What the exercise asks: Omit the pictures, then write out every entry exactly as it reads.

Data to use:
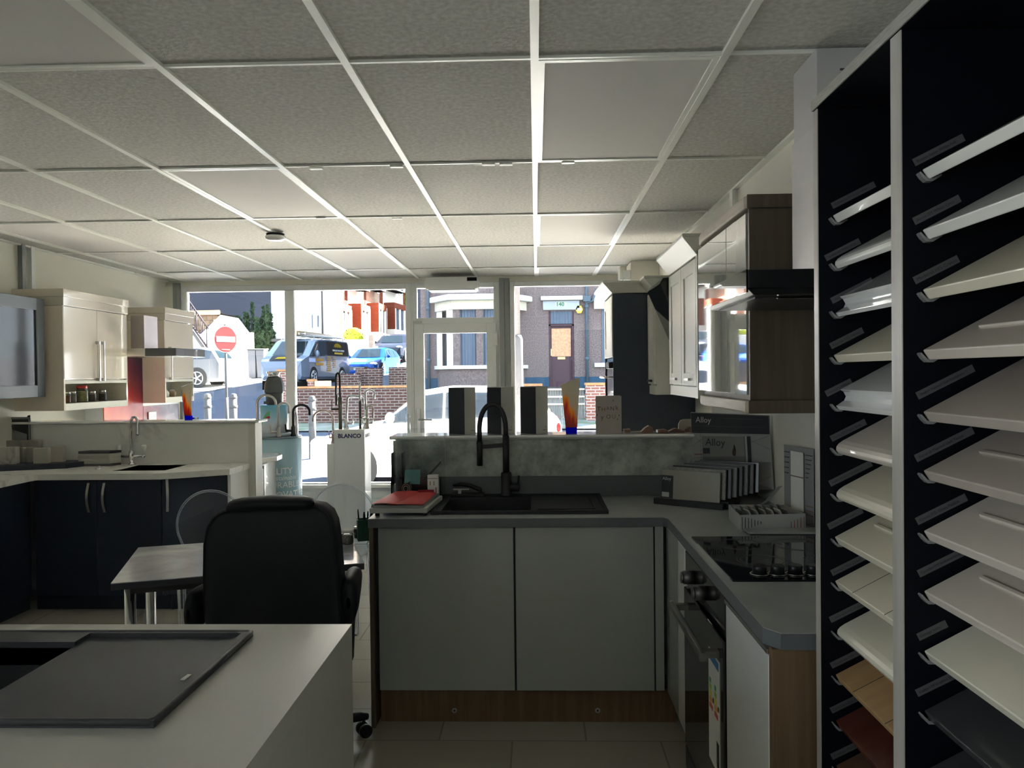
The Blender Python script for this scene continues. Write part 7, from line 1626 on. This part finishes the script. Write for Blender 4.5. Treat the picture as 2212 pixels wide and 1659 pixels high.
t = thing('ivy_hedge', 'dense dark green hedge mass behind the bins and dark car', 'hedge', (pxx(573, 42), 42, gz(42))); build('branches', MB().cyl((pxx(573, 42), 42, 1.7), (pxx(573, 42), 42, 3.6), .06, n=6), M_stem, t)
foliage(pxx(567, 42), 42.2, gz(42), at(570, 712, Y=42).z, .62, .5, 2600, .13, M_leafd, t)
t = thing('round_bush', 'bright yellow green rounded bush in front of terrace', 'bush', (pxx(764, 45), 45, 2.2)); build('stem', MB().cyl((pxx(764, 45), 45, 2.1), (pxx(764, 45), 45, 3.2), .05, n=6), M_stem, t)
q = MB(); c_ = at(764, 725, Y=45)
for _ in range(1800):
    d_ = Vector((random.gauss(0, 1), random.gauss(0, 1), random.gauss(0, 1))).normalized(); p_ = c_ + Vector((d_.x * .62, d_.y * .5, d_.z * .45)) * (.85 + .2 * random.random()); n2 = d_.cross(Vector((random.uniform(-1, 1), random.uniform(-1, 1), .3))).normalized(); n1 = d_.cross(n2)
    q.add([p_ - n1 * .07, p_ + n2 * .05, p_ + n1 * .07, p_ - n2 * .05], [(0, 1, 2, 3)])
build('foliage', q, M_leafy, t)
t = thing('tree', 'green tree at the far end of the terrace by the door frame', 'tree', (pxx(862, 70), 70, 4.6)); build('trunk', MB().cyl((pxx(864, 70), 70, 4.6), (pxx(864, 70), 70, 8), .15, n=8), M_stem, t)
foliage(pxx(866, 70), 70, 6.0, 9.8, 1.5, 1.5, 1500, .22, M_leafy, t)
t = thing('front_garden_wall', 'low pale wall in front of the terrace behind blue car', 'garden wall', (pxx(775, 43), 43, 2)); build('render', MB().box(pxx(740, 43), pxx(806, 43), 43, 43.25, 1.6, at(775, 733, Y=43).z), M_cre, t); build('gate_pier', MB().box(pxx(798, 43), pxx(808, 43), 42.9, 43.3, 1.6, at(800, 724, Y=43).z), M_stone, t)
# hillside beyond
rows = [[(x, y, z + 3 * math.sin(x * .11) * (z > 8)) for x in range(-170, 60, 10)] for y, z in ((90, 4), (100, 30), (112, 58), (124, 82), (150, 90))]
tag(build('hillside', MB().grid(rows), mat('hill_grey', (.030, .030, .038), .95, spec=0, noise=.08, col2=(.042, .042, .05))), 'grey hazy hillside above the outbuilding and shrubs', 'hill', kind='structure')
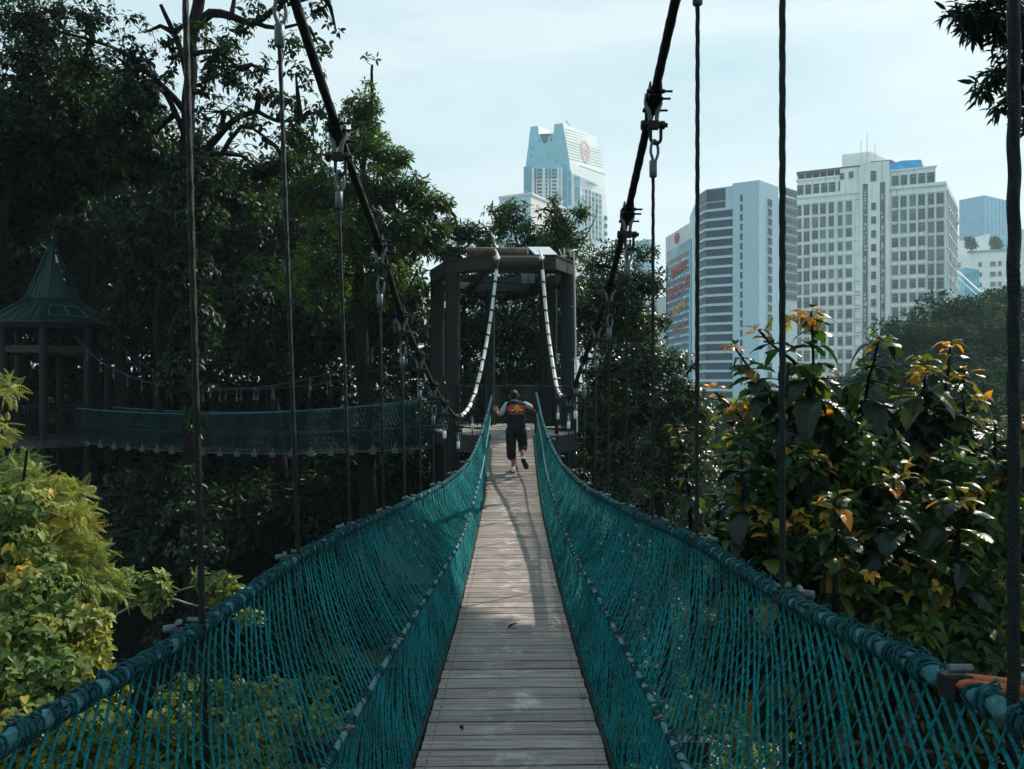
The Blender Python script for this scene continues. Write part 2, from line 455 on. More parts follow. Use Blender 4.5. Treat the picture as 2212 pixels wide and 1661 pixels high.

Task response:
The Blender Python script for this scene continues. Write part 7, from line 1626 on. This part finishes the script. Write for Blender 4.5. Treat the picture as 2212 pixels wide and 1659 pixels high.
t = thing('ivy_hedge', 'dense dark green hedge mass behind the bins and dark car', 'hedge', (pxx(573, 42), 42, gz(42))); build('branches', MB().cyl((pxx(573, 42), 42, 1.7), (pxx(573, 42), 42, 3.6), .06, n=6), M_stem, t)
foliage(pxx(567, 42), 42.2, gz(42), at(570, 712, Y=42).z, .62, .5, 2600, .13, M_leafd, t)
t = thing('round_bush', 'bright yellow green rounded bush in front of terrace', 'bush', (pxx(764, 45), 45, 2.2)); build('stem', MB().cyl((pxx(764, 45), 45, 2.1), (pxx(764, 45), 45, 3.2), .05, n=6), M_stem, t)
q = MB(); c_ = at(764, 725, Y=45)
for _ in range(1800):
    d_ = Vector((random.gauss(0, 1), random.gauss(0, 1), random.gauss(0, 1))).normalized(); p_ = c_ + Vector((d_.x * .62, d_.y * .5, d_.z * .45)) * (.85 + .2 * random.random()); n2 = d_.cross(Vector((random.uniform(-1, 1), random.uniform(-1, 1), .3))).normalized(); n1 = d_.cross(n2)
    q.add([p_ - n1 * .07, p_ + n2 * .05, p_ + n1 * .07, p_ - n2 * .05], [(0, 1, 2, 3)])
build('foliage', q, M_leafy, t)
t = thing('tree', 'green tree at the far end of the terrace by the door frame', 'tree', (pxx(862, 70), 70, 4.6)); build('trunk', MB().cyl((pxx(864, 70), 70, 4.6), (pxx(864, 70), 70, 8), .15, n=8), M_stem, t)
foliage(pxx(866, 70), 70, 6.0, 9.8, 1.5, 1.5, 1500, .22, M_leafy, t)
t = thing('front_garden_wall', 'low pale wall in front of the terrace behind blue car', 'garden wall', (pxx(775, 43), 43, 2)); build('render', MB().box(pxx(740, 43), pxx(806, 43), 43, 43.25, 1.6, at(775, 733, Y=43).z), M_cre, t); build('gate_pier', MB().box(pxx(798, 43), pxx(808, 43), 42.9, 43.3, 1.6, at(800, 724, Y=43).z), M_stone, t)
# hillside beyond
rows = [[(x, y, z + 3 * math.sin(x * .11) * (z > 8)) for x in range(-170, 60, 10)] for y, z in ((90, 4), (100, 30), (112, 58), (124, 82), (150, 90))]
tag(build('hillside', MB().grid(rows), mat('hill_grey', (.030, .030, .038), .95, spec=0, noise=.08, col2=(.042, .042, .05))), 'grey hazy hillside above the outbuilding and shrubs', 'hill', kind='structure')
The Blender Python script for this scene continues. Write part 2, from line 455 on. More parts follow. Use Blender 4.5. Treat the picture as 2212 pixels wide and 1661 pixels high.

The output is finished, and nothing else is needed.